Manchmal schaden sie aber mehr, als sie nützen. Lilo Graber*, die bis zum Zeitpunkt ihrer Entlassung in der medizinischen Forschung gearbeitet hatte, wurde im vierten Monat ihrer Arbeitslosigkeit zu einem einwöchigen Kurs in Münchenstein BL aufgeboten. «Umgang mit der Arbeitslosigkeit» lautete das Thema. Zweimal sei eine Teilnehmerin «nach gruppendynamischen Übungen» in Tränen ausgebrochen, erzählt Graber. Mit Sätzen wie «Sie stehen sich doch selber im Weg» habe die Kursleiterin alles noch schlimmer gemacht. Dafür blieb Profanes ungeklärt: «Wie das Arbeitslosengeld berechnet wird oder wie sich die Gelder zusammensetzen, das weiss ich bis heute nicht», sagt Lilo Graber.

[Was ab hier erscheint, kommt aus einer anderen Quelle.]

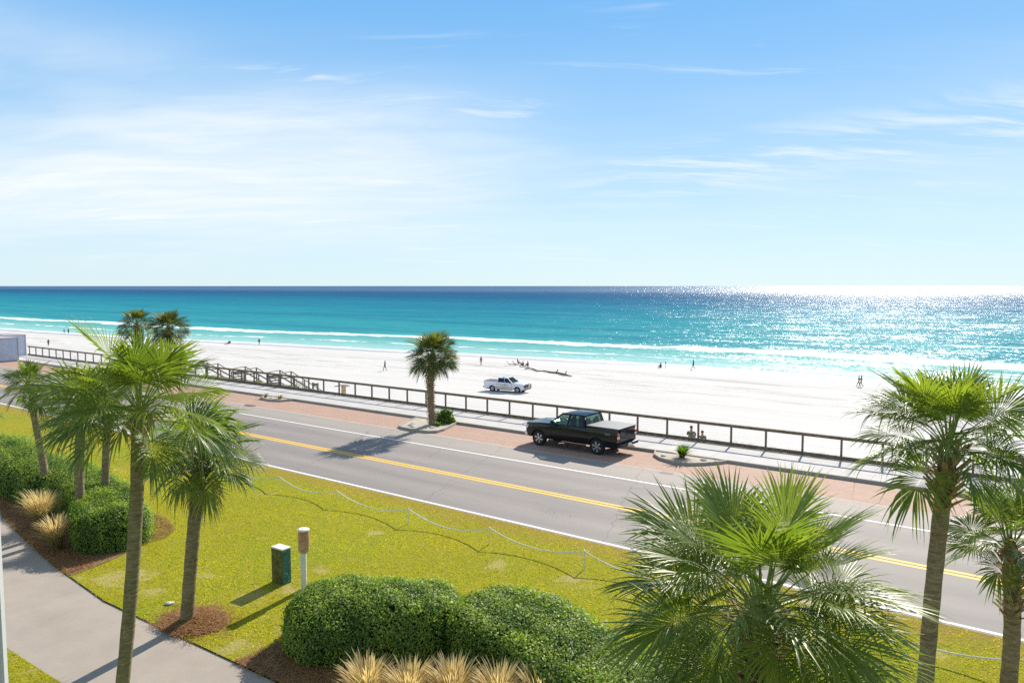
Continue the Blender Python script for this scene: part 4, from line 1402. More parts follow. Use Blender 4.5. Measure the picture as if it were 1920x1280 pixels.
for x_ in (-0.55, 0.55):
    mb.box((x_, 0, 0.9), (0.08, 0.08, 3.0))
mb.build('posts', 'stair_wood', root)
mb = MB()
mb.box((0, -0.06, 1.9), (0.9, 0.03, 0.6))
mb.build('board', 'white_post', root)

# ------------------------------------------------------------------ storage units at the far left
for (s_, v_, lb) in ((97.3, 33.6, 'pale blue-grey storage unit with a door at the left end of the fence'), (102.6, 36.4, 'second storage unit whose roof shows behind the first')):
    root = thing('storage_unit', lb, 'storage unit', R(s_, v_, 0.0), ROADROT, 'storage units by the road')
    Lx, Wy, Hz = 4.6, 2.0, 2.55
    mb = MB()
    mb.box((-Lx / 2, Wy / 2, Hz / 2 + 0.1), (Lx, Wy, Hz))
    for i in range(1, 12):
        mb.box((-Lx * i / 12, -0.012, Hz / 2 + 0.1), (0.04, 0.03, Hz - 0.2))
    mb.build('walls', 'shed_metal', root)
    mb = MB()
    mb.box((-Lx / 2, Wy / 2, Hz + 0.15), (Lx + 0.14, Wy + 0.14, 0.10))
    for x_ in (0.0, -Lx):
        for y_ in (0.0, Wy):
            mb.box((x_, y_, Hz / 2 + 0.08), (0.1, 0.1, Hz + 0.02))
    mb.box((-Lx / 2, Wy / 2, 0.04), (Lx - 0.1, Wy - 0.1, 0.12))
    mb.build('frame', 'shed_trim', root)
    mb = MB()
    mb.box((-0.85, -0.035, 1.15), (1.0, 0.04, 2.1))
    d_ = mb.build('door', 'shed_metal', root)
    mb = MB()
    mb.box((-0.5, -0.075, 1.15), (0.12, 0.04, 0.05))
    mb.build('handle', 'dark_metal', d_)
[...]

Derartige Vorwürfe lässt Madeleine Weisskopf, Abteilungsleiterin des Amts für Industrie, Gewerbe und Arbeit Baselland, nur bedingt gelten: «Der Umgangston in den Kursen ist korrekt, höflich und bestimmt.» Vielleicht müsse hin und wieder eine unbequeme Frage gestellt werden, die zu einer Auseinandersetzung führen könne. «Doch so kann sich eine Person weiterentwickeln.» Zudem spiele auch die individuelle Wahrnehmung der Kursteilnehmer eine Rolle, erklärt Weisskopf. «Die kann manchmal von der Realität abweichen.»

Für Lilo Graber steht allerdings fest: «Die Kursleitung war dilettantisch, und die Schulung brachte nichts.» Im Gegenteil: Am Abend sei sie jeweils frustriert nach Hause gefahren. «Ich glaube nicht, dass jemand nach einem solchen Erlebnis motiviert ist, sich um eine Stelle zu bewerben.»

Ernüchternde Studie

Zu ähnlichen Resultaten kam eine Studie, die das Staatssekretariat für Wirtschaft (Seco) vor zwei Jahren in Auftrag gegeben hatte. Die beiden Autoren, die Volkswirtschaftler Michael Lechner und Michael Gerfin, gingen mit den Arbeitslosenkursen hart ins Gericht: «Eine Verbesserung der kurzfristigen Beschäftigungschancen wurde durch eine Teilnahme an den Schulungen nicht erreicht», sagt Lechner, Professor an der Universität St. Gallen.

In der Studie wurde festgehalten, dass sich die Kursteilnahme sogar negativ auf die Erwerbslosen auswirke, da sie sich weniger intensiv auf die Stellensuche konzentrieren könnten. Für die Teilnehmer von Informatik- oder von Weiterbildungskursen waren zudem keine besseren Beschäftigungschancen erkennbar. Auch bei Basisprogrammen und Sprachkursen seien die Effekte negativ gewesen. Doch bewirkt hat die Studie nichts: «Soviel ich weiss, gab es als Reaktion auf die Ergebnisse keine konkrete Änderung der Politik bezüglich arbeitsmarktlicher Massnahmen», sagt Michael Lechner.

Doch selbst für die RAV ist schnell nicht immer gleich besser. So riet kürzlich eine Mitarbeiterin des Zürcher Arbeitsvermittlungszentrums an der Flössergasse einem Angestellten, er solle mit der Jobsuche noch warten – obwohl dieser wusste, dass er in zwei Monaten seine Stelle verlieren würde. Der Informatiker erinnert sich: «Sie sagte, wenn mich das RAV vermitteln könne, sei das besser für ihr Image.»